Lobby van Vereniging Hogescholen
De Vereniging Hogescholen schrijft in een lobbydocument richting de verkiezingen dat onderwijsinstellingen ‘graag bijdragen aan de weerbaarheids- en veiligheidsagenda.’ Hogescholen kunnen volgens de koepel ‘onderwijs (zoals minoren) aanbieden en onderzoek en innovatieprojecten verzorgen.’ Volgens Trouw, dat later deze week uitgebreider over het onderwerp publiceert, speelt er nog iets anders mee: defensiegeld is voor onderwijsinstellingen ook een welkome nieuwe inkomstenbron, zeker nu het kabinet-Schoof flink bezuinigt op het hoger onderwijs.

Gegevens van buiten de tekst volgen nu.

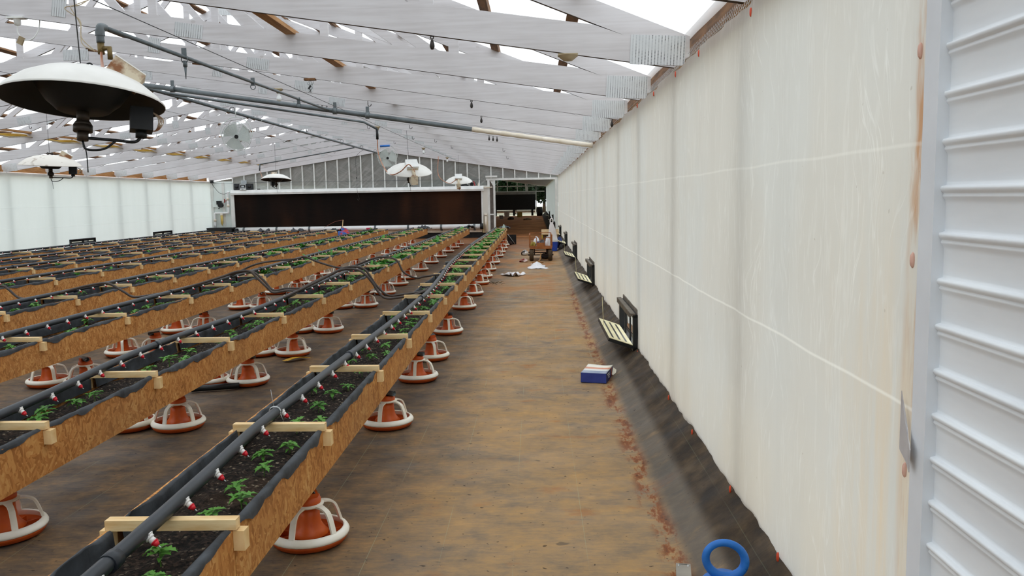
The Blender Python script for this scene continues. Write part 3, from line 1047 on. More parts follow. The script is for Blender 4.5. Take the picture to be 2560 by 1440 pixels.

Ook Hogeschool Utrecht sluit zich aan bij die trend. Daar begint in februari een nieuwe militaire minor, onder leiding van Jan Steenbrink, docent Integrale Veiligheidskunde. ‘Defensie heeft steeds meer te bieden’, zegt hij. ‘Nederland wil meer mensen binnenhalen en voldoen aan de NAVO-norm. En wij laten studenten kennismaken met Defensie.’
Kritiek
Het eerste gemor is al te horen. Want waarom moeten studenten opgeleid worden tot vechtmachines? Of, zoals rechtsgeleerde aan de Tilburg University Michiel Bot waarschuwt in Trouw: ‘Oorlog en geweld moeten een uitzondering blijven. Met dit soort minoren normaliseren we ze tot zaken die bij onze samenleving horen.’
Docent Steenbrink begrijpt die zorgen. Immers: ‘Je kan niet zomaar op iemand schieten. Dat is een ethische vraag. Problemen oplossen via dialoog heeft altijd mijn voorkeur, maar we zien dat sommige staten, zoals Rusland, een andere koers varen. Dan moet je solidair zijn. Je kunt niet neutraal blijven terwijl de wereld beeft.’
Vrees voor Rusland
Los van het normaliseren is er volgens Bot nog een ander probleem zegt hij in Trouw. Want dit soort initiatieven wakkeren vooral angst aan. Voor Rusland bijvoorbeeld. ‘Ik ken geen onafhankelijke wetenschappers die denken dat Rusland heel West-Europa wil innemen’, zegt hij. Dus waarom allemaal in de vechthouding?
Steenbrink knikt: ‘Maar Defensie is veel meer dan soldaat zijn. We kijken naar de talenten van studenten. Iemand van ICT kan meedraaien bij de anti-hackersbrigade, een journalistiekstudent onderzoekt hoe je desinformatie bestrijdt.’
En zelfs als je uiteindelijk geen reservist wordt, heb je er volgens Steenbrink iets aan. ‘Je leert hoe je moet handelen in crisissituaties. Kijk naar de stroomuitval in Spanje of de overstromingen in Limburg, dan kun je echt het verschil maken.’
Studenten kunnen reservist worden
Wat studenten leren? ‘Aan het einde van de minor kunnen ze zich opgeven als reservist’, vertelt Steenbrink. Ofwel: een militair die zich parttime inzet voor Defensie, naast een reguliere baan of studie ‘We hebben nu al 35 aanmeldingen, en dat is fantastisch. De helft is vrouw. En dat vind ik minstens zo mooi. Defensie is allang geen mannenbolwerk meer.’
Het is overigens geen vrijblijvende minor. Studenten moeten een cognitieve test doen, een sociale test, een gesprek met een psycholoog en een medische keuring. ‘Maar het blijft toegankelijk’, verzekert Steenbrink ons. ‘Je kunt je gerust met min zes aanmelden.’